--- BEGIN Material provided ---
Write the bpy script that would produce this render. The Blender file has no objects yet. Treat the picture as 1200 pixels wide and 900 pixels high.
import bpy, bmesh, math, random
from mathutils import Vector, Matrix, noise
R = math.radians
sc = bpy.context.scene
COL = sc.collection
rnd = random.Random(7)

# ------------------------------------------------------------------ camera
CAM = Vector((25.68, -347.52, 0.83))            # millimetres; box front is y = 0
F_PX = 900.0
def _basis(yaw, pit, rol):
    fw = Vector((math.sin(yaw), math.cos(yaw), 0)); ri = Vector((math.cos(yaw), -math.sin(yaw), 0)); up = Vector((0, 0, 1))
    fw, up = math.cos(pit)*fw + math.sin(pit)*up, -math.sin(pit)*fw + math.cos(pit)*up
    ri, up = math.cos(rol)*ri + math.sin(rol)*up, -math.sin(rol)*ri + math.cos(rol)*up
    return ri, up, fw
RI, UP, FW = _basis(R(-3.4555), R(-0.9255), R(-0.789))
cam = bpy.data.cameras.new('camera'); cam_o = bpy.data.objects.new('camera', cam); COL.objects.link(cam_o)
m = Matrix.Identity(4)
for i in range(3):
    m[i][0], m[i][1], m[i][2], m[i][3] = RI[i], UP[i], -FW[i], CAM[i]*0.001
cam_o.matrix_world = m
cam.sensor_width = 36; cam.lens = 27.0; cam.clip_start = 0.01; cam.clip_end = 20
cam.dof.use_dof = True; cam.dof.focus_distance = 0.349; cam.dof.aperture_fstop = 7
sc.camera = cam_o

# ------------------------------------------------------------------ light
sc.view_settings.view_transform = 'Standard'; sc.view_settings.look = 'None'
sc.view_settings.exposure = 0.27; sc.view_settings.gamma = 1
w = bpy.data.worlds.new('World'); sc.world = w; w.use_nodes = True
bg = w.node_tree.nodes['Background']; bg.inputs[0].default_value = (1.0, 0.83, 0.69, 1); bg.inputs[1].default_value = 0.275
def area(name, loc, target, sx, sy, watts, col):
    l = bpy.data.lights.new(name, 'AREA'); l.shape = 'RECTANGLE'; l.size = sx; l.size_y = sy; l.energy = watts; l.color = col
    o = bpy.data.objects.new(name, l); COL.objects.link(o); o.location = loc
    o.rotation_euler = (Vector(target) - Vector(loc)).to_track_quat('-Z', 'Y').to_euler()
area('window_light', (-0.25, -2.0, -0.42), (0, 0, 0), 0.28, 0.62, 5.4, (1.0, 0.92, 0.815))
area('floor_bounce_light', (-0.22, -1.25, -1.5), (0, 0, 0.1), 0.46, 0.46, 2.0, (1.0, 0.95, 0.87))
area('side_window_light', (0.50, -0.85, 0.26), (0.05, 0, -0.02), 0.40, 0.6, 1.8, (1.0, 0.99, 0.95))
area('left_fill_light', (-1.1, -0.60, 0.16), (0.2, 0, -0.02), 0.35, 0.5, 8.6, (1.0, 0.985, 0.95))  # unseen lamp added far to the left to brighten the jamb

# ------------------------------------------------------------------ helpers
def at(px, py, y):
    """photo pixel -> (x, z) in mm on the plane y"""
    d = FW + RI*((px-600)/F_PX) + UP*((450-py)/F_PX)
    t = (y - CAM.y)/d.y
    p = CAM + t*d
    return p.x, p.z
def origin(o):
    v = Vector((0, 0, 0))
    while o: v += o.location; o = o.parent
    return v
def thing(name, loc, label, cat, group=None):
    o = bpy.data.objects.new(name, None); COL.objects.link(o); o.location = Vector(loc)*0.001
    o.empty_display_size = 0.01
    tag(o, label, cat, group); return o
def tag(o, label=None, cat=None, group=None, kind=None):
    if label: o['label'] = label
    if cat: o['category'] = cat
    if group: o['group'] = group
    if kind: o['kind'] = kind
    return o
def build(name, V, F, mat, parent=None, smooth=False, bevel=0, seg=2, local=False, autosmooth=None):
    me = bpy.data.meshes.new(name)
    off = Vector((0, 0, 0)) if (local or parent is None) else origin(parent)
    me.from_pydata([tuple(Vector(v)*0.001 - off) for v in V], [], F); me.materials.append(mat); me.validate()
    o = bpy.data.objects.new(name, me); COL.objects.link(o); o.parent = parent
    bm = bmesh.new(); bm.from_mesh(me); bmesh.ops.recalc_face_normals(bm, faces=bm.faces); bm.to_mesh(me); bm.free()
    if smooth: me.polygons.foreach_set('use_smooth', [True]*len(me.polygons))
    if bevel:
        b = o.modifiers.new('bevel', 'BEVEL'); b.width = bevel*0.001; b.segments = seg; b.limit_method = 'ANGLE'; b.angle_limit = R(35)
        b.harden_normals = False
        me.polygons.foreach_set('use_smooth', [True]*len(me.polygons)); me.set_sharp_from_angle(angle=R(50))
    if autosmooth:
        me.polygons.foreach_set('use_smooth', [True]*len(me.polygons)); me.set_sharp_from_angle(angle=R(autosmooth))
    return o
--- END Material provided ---
> [Direction]: Copy out the data shown above without altering anything.

> [Answer to this exercise]:
Write the bpy script that would produce this render. The Blender file has no objects yet. Treat the picture as 1200 pixels wide and 900 pixels high.
import bpy, bmesh, math, random
from mathutils import Vector, Matrix, noise
R = math.radians
sc = bpy.context.scene
COL = sc.collection
rnd = random.Random(7)

# ------------------------------------------------------------------ camera
CAM = Vector((25.68, -347.52, 0.83))            # millimetres; box front is y = 0
F_PX = 900.0
def _basis(yaw, pit, rol):
    fw = Vector((math.sin(yaw), math.cos(yaw), 0)); ri = Vector((math.cos(yaw), -math.sin(yaw), 0)); up = Vector((0, 0, 1))
    fw, up = math.cos(pit)*fw + math.sin(pit)*up, -math.sin(pit)*fw + math.cos(pit)*up
    ri, up = math.cos(rol)*ri + math.sin(rol)*up, -math.sin(rol)*ri + math.cos(rol)*up
    return ri, up, fw
RI, UP, FW = _basis(R(-3.4555), R(-0.9255), R(-0.789))
cam = bpy.data.cameras.new('camera'); cam_o = bpy.data.objects.new('camera', cam); COL.objects.link(cam_o)
m = Matrix.Identity(4)
for i in range(3):
    m[i][0], m[i][1], m[i][2], m[i][3] = RI[i], UP[i], -FW[i], CAM[i]*0.001
cam_o.matrix_world = m
cam.sensor_width = 36; cam.lens = 27.0; cam.clip_start = 0.01; cam.clip_end = 20
cam.dof.use_dof = True; cam.dof.focus_distance = 0.349; cam.dof.aperture_fstop = 7
sc.camera = cam_o

# ------------------------------------------------------------------ light
sc.view_settings.view_transform = 'Standard'; sc.view_settings.look = 'None'
sc.view_settings.exposure = 0.27; sc.view_settings.gamma = 1
w = bpy.data.worlds.new('World'); sc.world = w; w.use_nodes = True
bg = w.node_tree.nodes['Background']; bg.inputs[0].default_value = (1.0, 0.83, 0.69, 1); bg.inputs[1].default_value = 0.275
def area(name, loc, target, sx, sy, watts, col):
    l = bpy.data.lights.new(name, 'AREA'); l.shape = 'RECTANGLE'; l.size = sx; l.size_y = sy; l.energy = watts; l.color = col
    o = bpy.data.objects.new(name, l); COL.objects.link(o); o.location = loc
    o.rotation_euler = (Vector(target) - Vector(loc)).to_track_quat('-Z', 'Y').to_euler()
area('window_light', (-0.25, -2.0, -0.42), (0, 0, 0), 0.28, 0.62, 5.4, (1.0, 0.92, 0.815))
area('floor_bounce_light', (-0.22, -1.25, -1.5), (0, 0, 0.1), 0.46, 0.46, 2.0, (1.0, 0.95, 0.87))
area('side_window_light', (0.50, -0.85, 0.26), (0.05, 0, -0.02), 0.40, 0.6, 1.8, (1.0, 0.99, 0.95))
area('left_fill_light', (-1.1, -0.60, 0.16), (0.2, 0, -0.02), 0.35, 0.5, 8.6, (1.0, 0.985, 0.95))  # unseen lamp added far to the left to brighten the jamb

# ------------------------------------------------------------------ helpers
def at(px, py, y):
    """photo pixel -> (x, z) in mm on the plane y"""
    d = FW + RI*((px-600)/F_PX) + UP*((450-py)/F_PX)
    t = (y - CAM.y)/d.y
    p = CAM + t*d
    return p.x, p.z
def origin(o):
    v = Vector((0, 0, 0))
    while o: v += o.location; o = o.parent
    return v
def thing(name, loc, label, cat, group=None):
    o = bpy.data.objects.new(name, None); COL.objects.link(o); o.location = Vector(loc)*0.001
    o.empty_display_size = 0.01
    tag(o, label, cat, group); return o
def tag(o, label=None, cat=None, group=None, kind=None):
    if label: o['label'] = label
    if cat: o['category'] = cat
    if group: o['group'] = group
    if kind: o['kind'] = kind
    return o
def build(name, V, F, mat, parent=None, smooth=False, bevel=0, seg=2, local=False, autosmooth=None):
    me = bpy.data.meshes.new(name)
    off = Vector((0, 0, 0)) if (local or parent is None) else origin(parent)
    me.from_pydata([tuple(Vector(v)*0.001 - off) for v in V], [], F); me.materials.append(mat); me.validate()
    o = bpy.data.objects.new(name, me); COL.objects.link(o); o.parent = parent
    bm = bmesh.new(); bm.from_mesh(me); bmesh.ops.recalc_face_normals(bm, faces=bm.faces); bm.to_mesh(me); bm.free()
    if smooth: me.polygons.foreach_set('use_smooth', [True]*len(me.polygons))
    if bevel:
        b = o.modifiers.new('bevel', 'BEVEL'); b.width = bevel*0.001; b.segments = seg; b.limit_method = 'ANGLE'; b.angle_limit = R(35)
        b.harden_normals = False
        me.polygons.foreach_set('use_smooth', [True]*len(me.polygons)); me.set_sharp_from_angle(angle=R(50))
    if autosmooth:
        me.polygons.foreach_set('use_smooth', [True]*len(me.polygons)); me.set_sharp_from_angle(angle=R(autosmooth))
    return o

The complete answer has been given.